◆ DIRECTIONS FOR THIS TASK ◆
Write out the full listing again, exactly as it stands.

Start

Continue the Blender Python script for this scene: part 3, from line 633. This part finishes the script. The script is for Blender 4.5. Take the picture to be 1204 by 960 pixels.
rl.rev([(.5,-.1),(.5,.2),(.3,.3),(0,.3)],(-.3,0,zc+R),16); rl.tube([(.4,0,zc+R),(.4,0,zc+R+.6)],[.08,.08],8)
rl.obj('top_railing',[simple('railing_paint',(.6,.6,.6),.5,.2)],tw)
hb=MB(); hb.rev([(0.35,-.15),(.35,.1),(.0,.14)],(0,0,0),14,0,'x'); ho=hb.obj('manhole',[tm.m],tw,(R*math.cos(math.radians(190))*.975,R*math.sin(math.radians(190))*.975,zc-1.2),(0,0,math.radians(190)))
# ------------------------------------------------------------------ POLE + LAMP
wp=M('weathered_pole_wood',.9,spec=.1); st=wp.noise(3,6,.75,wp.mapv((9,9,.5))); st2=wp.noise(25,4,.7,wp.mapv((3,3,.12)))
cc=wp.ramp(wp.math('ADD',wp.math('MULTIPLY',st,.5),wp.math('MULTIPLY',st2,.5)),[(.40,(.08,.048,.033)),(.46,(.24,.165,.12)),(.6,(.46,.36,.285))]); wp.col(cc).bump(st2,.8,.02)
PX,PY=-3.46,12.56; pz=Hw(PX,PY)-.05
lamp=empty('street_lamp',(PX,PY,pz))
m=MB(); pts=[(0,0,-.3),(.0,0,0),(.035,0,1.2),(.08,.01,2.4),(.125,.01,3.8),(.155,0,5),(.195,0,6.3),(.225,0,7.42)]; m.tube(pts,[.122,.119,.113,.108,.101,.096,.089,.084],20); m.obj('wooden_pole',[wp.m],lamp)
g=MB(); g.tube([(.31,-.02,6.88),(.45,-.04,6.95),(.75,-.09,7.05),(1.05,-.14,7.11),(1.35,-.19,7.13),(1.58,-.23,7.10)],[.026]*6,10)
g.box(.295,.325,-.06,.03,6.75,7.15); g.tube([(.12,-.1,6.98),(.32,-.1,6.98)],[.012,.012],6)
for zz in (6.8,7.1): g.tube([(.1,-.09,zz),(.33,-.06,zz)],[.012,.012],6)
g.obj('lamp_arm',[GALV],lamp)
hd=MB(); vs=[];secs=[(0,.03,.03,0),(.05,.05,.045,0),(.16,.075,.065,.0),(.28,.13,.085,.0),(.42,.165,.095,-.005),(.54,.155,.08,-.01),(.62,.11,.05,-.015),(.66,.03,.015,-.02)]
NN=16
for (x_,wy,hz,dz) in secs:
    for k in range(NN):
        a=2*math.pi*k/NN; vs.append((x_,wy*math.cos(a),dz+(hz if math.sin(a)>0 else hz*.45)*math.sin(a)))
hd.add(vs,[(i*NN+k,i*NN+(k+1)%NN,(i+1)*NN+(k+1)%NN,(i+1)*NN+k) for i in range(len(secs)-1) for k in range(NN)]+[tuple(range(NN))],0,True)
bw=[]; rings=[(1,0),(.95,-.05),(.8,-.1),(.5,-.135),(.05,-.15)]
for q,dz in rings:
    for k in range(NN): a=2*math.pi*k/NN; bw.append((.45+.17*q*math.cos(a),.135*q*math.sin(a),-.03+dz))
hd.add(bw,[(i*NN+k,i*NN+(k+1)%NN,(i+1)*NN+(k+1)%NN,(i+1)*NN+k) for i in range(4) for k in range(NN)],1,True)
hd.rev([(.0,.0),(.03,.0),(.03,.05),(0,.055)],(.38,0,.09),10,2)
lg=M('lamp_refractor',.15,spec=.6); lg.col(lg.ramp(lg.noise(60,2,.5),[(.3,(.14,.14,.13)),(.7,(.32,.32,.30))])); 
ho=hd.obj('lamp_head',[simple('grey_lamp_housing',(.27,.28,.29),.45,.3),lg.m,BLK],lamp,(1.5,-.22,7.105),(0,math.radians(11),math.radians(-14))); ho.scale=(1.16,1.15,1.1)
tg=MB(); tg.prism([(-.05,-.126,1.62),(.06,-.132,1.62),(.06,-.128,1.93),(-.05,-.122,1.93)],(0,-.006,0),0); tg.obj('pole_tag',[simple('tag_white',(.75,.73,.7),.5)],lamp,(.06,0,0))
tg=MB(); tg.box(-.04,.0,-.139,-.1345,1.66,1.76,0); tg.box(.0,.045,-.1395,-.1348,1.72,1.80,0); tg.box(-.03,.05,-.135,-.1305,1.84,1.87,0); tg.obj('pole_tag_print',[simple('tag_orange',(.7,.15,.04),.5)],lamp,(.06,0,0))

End

◆ PROBLEM SOLUTION ◆
Continue the Blender Python script for this scene: part 3, from line 633. This part finishes the script. The script is for Blender 4.5. Take the picture to be 1204 by 960 pixels.
rl.rev([(.5,-.1),(.5,.2),(.3,.3),(0,.3)],(-.3,0,zc+R),16); rl.tube([(.4,0,zc+R),(.4,0,zc+R+.6)],[.08,.08],8)
rl.obj('top_railing',[simple('railing_paint',(.6,.6,.6),.5,.2)],tw)
hb=MB(); hb.rev([(0.35,-.15),(.35,.1),(.0,.14)],(0,0,0),14,0,'x'); ho=hb.obj('manhole',[tm.m],tw,(R*math.cos(math.radians(190))*.975,R*math.sin(math.radians(190))*.975,zc-1.2),(0,0,math.radians(190)))
# ------------------------------------------------------------------ POLE + LAMP
wp=M('weathered_pole_wood',.9,spec=.1); st=wp.noise(3,6,.75,wp.mapv((9,9,.5))); st2=wp.noise(25,4,.7,wp.mapv((3,3,.12)))
cc=wp.ramp(wp.math('ADD',wp.math('MULTIPLY',st,.5),wp.math('MULTIPLY',st2,.5)),[(.40,(.08,.048,.033)),(.46,(.24,.165,.12)),(.6,(.46,.36,.285))]); wp.col(cc).bump(st2,.8,.02)
PX,PY=-3.46,12.56; pz=Hw(PX,PY)-.05
lamp=empty('street_lamp',(PX,PY,pz))
m=MB(); pts=[(0,0,-.3),(.0,0,0),(.035,0,1.2),(.08,.01,2.4),(.125,.01,3.8),(.155,0,5),(.195,0,6.3),(.225,0,7.42)]; m.tube(pts,[.122,.119,.113,.108,.101,.096,.089,.084],20); m.obj('wooden_pole',[wp.m],lamp)
g=MB(); g.tube([(.31,-.02,6.88),(.45,-.04,6.95),(.75,-.09,7.05),(1.05,-.14,7.11),(1.35,-.19,7.13),(1.58,-.23,7.10)],[.026]*6,10)
g.box(.295,.325,-.06,.03,6.75,7.15); g.tube([(.12,-.1,6.98),(.32,-.1,6.98)],[.012,.012],6)
for zz in (6.8,7.1): g.tube([(.1,-.09,zz),(.33,-.06,zz)],[.012,.012],6)
g.obj('lamp_arm',[GALV],lamp)
hd=MB(); vs=[];secs=[(0,.03,.03,0),(.05,.05,.045,0),(.16,.075,.065,.0),(.28,.13,.085,.0),(.42,.165,.095,-.005),(.54,.155,.08,-.01),(.62,.11,.05,-.015),(.66,.03,.015,-.02)]
NN=16
for (x_,wy,hz,dz) in secs:
    for k in range(NN):
        a=2*math.pi*k/NN; vs.append((x_,wy*math.cos(a),dz+(hz if math.sin(a)>0 else hz*.45)*math.sin(a)))
hd.add(vs,[(i*NN+k,i*NN+(k+1)%NN,(i+1)*NN+(k+1)%NN,(i+1)*NN+k) for i in range(len(secs)-1) for k in range(NN)]+[tuple(range(NN))],0,True)
bw=[]; rings=[(1,0),(.95,-.05),(.8,-.1),(.5,-.135),(.05,-.15)]
for q,dz in rings:
    for k in range(NN): a=2*math.pi*k/NN; bw.append((.45+.17*q*math.cos(a),.135*q*math.sin(a),-.03+dz))
hd.add(bw,[(i*NN+k,i*NN+(k+1)%NN,(i+1)*NN+(k+1)%NN,(i+1)*NN+k) for i in range(4) for k in range(NN)],1,True)
hd.rev([(.0,.0),(.03,.0),(.03,.05),(0,.055)],(.38,0,.09),10,2)
lg=M('lamp_refractor',.15,spec=.6); lg.col(lg.ramp(lg.noise(60,2,.5),[(.3,(.14,.14,.13)),(.7,(.32,.32,.30))])); 
ho=hd.obj('lamp_head',[simple('grey_lamp_housing',(.27,.28,.29),.45,.3),lg.m,BLK],lamp,(1.5,-.22,7.105),(0,math.radians(11),math.radians(-14))); ho.scale=(1.16,1.15,1.1)
tg=MB(); tg.prism([(-.05,-.126,1.62),(.06,-.132,1.62),(.06,-.128,1.93),(-.05,-.122,1.93)],(0,-.006,0),0); tg.obj('pole_tag',[simple('tag_white',(.75,.73,.7),.5)],lamp,(.06,0,0))
tg=MB(); tg.box(-.04,.0,-.139,-.1345,1.66,1.76,0); tg.box(.0,.045,-.1395,-.1348,1.72,1.80,0); tg.box(-.03,.05,-.135,-.1305,1.84,1.87,0); tg.obj('pole_tag_print',[simple('tag_orange',(.7,.15,.04),.5)],lamp,(.06,0,0))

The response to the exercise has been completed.